Interessanti delucidazioni sono arrivate da Alfonso Signorini sul caso Marrazzo, partito nel luglio del 2009 in seguito ad un video compromettente filmato in via Gradoli da alcuni carabinieri infedeli, oggi finiti sotto accusa per aver ordino un ricatto. Il direttore del settimanale ‘Chi’, interrogato dai magistrati, ha rivelato particolari preziosi in merito al video in cui l’ex governatore della regione Lazio era in compagnia del trans Natali. Sapeva, in sostanza, di “non poter pubblicare il tutto per motivi di violazione della privacy”, sottolineando come fosse “doveroso vista la delicatezza e l’importanza del personaggio coinvolto”.

Signorini, testimone nel processo sul ricatto a Marrazzo davanti alla IX sezione penale del tribunale capitolino, ha spiegato di aver mosso i primi passi concreti per “informare dell’accaduto il mio editore, Marina Berlusconi, a cui fu mostrato il video”, proprio nel centro tecnino Mondadori. “Marina – ha proseguito il direttore – mi disse che avrebbe sicuramente avvertito il padre Silvio, allora premier. Qualche giorno dopo, lei mi chiamò per consigliarmi di prendere contatto con l’agenzia Masi e per dirmi che suo padre aveva parlato con Marrazzo”. Rivelazioni anche per quanto riguarda l’allora portavoce di Romano Prodi, Silvio Sircana, immortalato con un trans nelle strade di Roma. “Informai i vertici aziendali – ha specificato Signorini – anche se in quel caso stavamo certamente parlando di una violazione della sfera sessuale più che della privacy. Di quel video – conclude rispondendo al pm Edoardo De Santis– mantenni una copia nel mio Pc che poi consegnai prontamente ai carabinieri del Ros”.  

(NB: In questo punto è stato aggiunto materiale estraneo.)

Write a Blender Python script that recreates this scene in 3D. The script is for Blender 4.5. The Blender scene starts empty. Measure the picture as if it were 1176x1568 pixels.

Il processo ai carabinieri coinvolti nello scandalo

Nell’udienza in tribunale si è inoltre analizzata la posizione del carabiniere Antonio Tamburrino, accusato di ricettazione, e per il quale l’avvocato ha chiesto l’assoluzione “per analoga posizione rispetto ai due titolari dell’agenzia di foto”. Proprio questi ultimi, infatti, erano stati di fatto scagionati dall’accusa di ricettazione, causa mancanza di prove sufficienti.

L’accusa, che parla di “tentativo di vendita del filmato che riproduceva l’incontro” è stata di fatto arginata dalla decisione stabilita in udienza, che escludono indizi di reità su Carmen e Domenico Masi, i primi a visionare il cd-video. Di qui l’effettivo scagionamento. Sul carabiniere Tamburrino, invece, il tribunale si è riservato di decidere.